What kids enjoy might not always be what grownups expect, so it has historically been a challenge for creators and buyers to connect with what young kids want to see. It’s been very interesting to me to see Youtube democratize this process. We no longer have to guess what kids like. If they really like it, Youtube will show it to a larger audience.
Nowadays Morphle is being watched on many different platforms, like Netflix and Amazon Prime. But it started on Youtube, where you have constant feedback on which episodes do well and which don’t. And although that’s one of the great powers of Youtube, it is also important not to get lost in only the numbers, as that way the show can lose its soul.
When we notice in our data that a certain theme is popular with the audience, we always try to understand what kids enjoy about those themes, by watching the play of real-life children in our families, but also by returning to our own childhood memories.
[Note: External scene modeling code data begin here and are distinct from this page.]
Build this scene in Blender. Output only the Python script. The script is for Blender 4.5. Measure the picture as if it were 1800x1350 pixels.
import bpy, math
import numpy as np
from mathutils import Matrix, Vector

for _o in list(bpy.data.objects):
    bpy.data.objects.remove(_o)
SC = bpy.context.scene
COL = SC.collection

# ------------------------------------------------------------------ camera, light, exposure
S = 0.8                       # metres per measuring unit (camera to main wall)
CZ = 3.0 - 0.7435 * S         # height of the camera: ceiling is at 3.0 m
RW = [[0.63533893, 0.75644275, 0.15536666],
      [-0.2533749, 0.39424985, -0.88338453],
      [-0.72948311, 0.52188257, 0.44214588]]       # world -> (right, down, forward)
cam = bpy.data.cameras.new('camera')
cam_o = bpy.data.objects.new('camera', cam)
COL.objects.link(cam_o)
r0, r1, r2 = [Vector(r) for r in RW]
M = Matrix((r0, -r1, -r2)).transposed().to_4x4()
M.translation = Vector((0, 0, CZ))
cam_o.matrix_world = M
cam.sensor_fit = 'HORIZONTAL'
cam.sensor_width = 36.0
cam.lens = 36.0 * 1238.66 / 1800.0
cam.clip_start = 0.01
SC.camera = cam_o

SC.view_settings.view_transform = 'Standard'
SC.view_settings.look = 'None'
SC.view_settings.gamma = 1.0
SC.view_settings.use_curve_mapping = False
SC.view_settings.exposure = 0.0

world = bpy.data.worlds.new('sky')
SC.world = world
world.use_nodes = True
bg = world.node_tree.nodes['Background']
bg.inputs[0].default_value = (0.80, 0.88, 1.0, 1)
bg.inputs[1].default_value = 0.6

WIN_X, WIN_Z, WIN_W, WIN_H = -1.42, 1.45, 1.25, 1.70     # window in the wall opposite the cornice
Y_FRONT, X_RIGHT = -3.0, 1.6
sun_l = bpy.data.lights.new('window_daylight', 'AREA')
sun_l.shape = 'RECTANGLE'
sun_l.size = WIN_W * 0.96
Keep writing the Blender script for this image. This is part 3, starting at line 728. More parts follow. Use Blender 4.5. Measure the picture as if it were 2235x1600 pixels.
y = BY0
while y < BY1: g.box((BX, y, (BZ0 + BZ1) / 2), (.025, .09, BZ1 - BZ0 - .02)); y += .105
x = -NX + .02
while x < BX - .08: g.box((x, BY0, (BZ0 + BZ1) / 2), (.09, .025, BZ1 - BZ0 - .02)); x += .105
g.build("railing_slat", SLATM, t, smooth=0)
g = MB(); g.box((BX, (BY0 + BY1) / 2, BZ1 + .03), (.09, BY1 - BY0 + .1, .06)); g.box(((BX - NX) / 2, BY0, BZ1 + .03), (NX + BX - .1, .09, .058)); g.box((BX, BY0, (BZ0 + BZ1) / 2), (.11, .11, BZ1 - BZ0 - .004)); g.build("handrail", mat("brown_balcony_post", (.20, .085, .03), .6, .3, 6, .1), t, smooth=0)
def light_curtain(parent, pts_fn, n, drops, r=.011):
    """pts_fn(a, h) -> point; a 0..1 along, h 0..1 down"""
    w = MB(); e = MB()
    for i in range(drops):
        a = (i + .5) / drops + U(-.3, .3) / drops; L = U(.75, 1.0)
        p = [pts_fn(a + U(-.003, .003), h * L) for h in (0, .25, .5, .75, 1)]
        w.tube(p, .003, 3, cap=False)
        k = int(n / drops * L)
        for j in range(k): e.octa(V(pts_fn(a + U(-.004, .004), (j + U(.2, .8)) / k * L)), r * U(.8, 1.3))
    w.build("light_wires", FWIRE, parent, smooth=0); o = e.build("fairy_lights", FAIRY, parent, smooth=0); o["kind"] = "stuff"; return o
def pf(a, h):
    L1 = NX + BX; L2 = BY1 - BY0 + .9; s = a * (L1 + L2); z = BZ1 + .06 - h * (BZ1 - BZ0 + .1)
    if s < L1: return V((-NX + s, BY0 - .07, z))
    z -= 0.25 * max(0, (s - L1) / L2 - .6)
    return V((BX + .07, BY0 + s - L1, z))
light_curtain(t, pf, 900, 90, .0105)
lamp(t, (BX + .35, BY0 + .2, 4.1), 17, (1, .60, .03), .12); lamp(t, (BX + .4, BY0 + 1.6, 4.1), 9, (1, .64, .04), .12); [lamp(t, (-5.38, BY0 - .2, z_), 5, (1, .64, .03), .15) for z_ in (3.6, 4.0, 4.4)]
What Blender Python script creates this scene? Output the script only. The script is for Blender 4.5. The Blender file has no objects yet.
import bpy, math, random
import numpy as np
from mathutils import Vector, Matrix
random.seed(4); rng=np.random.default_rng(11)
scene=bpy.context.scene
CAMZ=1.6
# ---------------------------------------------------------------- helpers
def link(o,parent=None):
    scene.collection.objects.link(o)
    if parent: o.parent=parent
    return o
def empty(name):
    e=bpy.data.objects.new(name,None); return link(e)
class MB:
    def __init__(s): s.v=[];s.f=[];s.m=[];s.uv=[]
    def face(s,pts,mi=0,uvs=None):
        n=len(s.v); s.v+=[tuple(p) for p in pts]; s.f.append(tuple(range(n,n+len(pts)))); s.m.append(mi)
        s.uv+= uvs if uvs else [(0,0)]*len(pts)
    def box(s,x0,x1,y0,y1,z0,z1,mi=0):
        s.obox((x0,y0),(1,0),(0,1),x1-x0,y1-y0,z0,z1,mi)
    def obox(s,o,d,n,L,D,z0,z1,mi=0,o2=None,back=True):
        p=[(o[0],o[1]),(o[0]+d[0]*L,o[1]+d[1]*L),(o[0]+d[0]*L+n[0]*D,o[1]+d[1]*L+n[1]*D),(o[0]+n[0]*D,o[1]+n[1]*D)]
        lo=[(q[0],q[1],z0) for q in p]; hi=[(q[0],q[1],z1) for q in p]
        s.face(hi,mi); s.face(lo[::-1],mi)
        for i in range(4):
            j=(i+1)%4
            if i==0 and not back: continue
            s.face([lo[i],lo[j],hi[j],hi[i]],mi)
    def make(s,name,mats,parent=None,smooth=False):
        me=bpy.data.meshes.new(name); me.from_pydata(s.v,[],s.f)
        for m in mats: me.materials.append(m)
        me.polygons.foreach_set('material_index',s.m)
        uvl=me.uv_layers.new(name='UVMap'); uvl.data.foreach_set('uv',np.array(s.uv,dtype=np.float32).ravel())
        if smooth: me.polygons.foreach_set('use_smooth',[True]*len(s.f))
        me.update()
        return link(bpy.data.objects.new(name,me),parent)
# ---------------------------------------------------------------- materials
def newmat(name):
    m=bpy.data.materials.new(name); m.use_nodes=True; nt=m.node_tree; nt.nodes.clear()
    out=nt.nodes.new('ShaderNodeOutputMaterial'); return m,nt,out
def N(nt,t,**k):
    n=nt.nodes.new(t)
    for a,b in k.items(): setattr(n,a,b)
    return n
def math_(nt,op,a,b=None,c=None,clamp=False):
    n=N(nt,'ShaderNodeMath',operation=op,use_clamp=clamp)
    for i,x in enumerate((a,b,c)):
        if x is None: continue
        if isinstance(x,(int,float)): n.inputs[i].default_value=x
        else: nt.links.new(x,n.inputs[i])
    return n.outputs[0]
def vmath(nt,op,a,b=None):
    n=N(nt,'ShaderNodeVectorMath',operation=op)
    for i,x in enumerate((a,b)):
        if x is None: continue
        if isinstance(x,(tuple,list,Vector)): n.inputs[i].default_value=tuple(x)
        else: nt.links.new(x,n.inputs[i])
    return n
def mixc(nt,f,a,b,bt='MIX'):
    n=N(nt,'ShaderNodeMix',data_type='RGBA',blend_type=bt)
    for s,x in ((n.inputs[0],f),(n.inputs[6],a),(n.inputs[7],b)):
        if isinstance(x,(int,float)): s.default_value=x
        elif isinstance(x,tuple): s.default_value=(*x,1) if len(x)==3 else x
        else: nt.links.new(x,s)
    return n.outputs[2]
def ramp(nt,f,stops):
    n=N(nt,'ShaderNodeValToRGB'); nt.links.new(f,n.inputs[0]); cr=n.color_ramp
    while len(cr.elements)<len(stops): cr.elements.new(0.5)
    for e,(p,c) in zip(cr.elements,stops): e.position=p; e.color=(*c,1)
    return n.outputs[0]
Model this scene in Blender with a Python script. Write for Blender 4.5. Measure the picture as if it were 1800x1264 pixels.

In the end these are millions of real kids watching the videos we make, and that’s the most important part. The most rewarding moments in the Morphle journey have been seeing pictures of kids all over the world dressing up in homemade Morphle Halloween costumes or throwing Morphle-themed birthday parties.
We were lucky that when we started the channel in 2011, competition was quite low on Youtube. That being said, kids’ Youtube in general was not as big as it is now, so it still took many years to build the channel up to a couple of hundred thousand subscribers. In 2016, the popularity of the channel exploded to millions of kids in a couple of months. The main change came when I started the storytelling format and set up the studio to produce many more episodes per month.
I think it would be a lot more difficult to start an animated channel from scratch right now. There is so much competition out there, and some of it has very high production values. To compete now, I think you would have to spend a lot more money right away, while having little time to test your characters and concepts.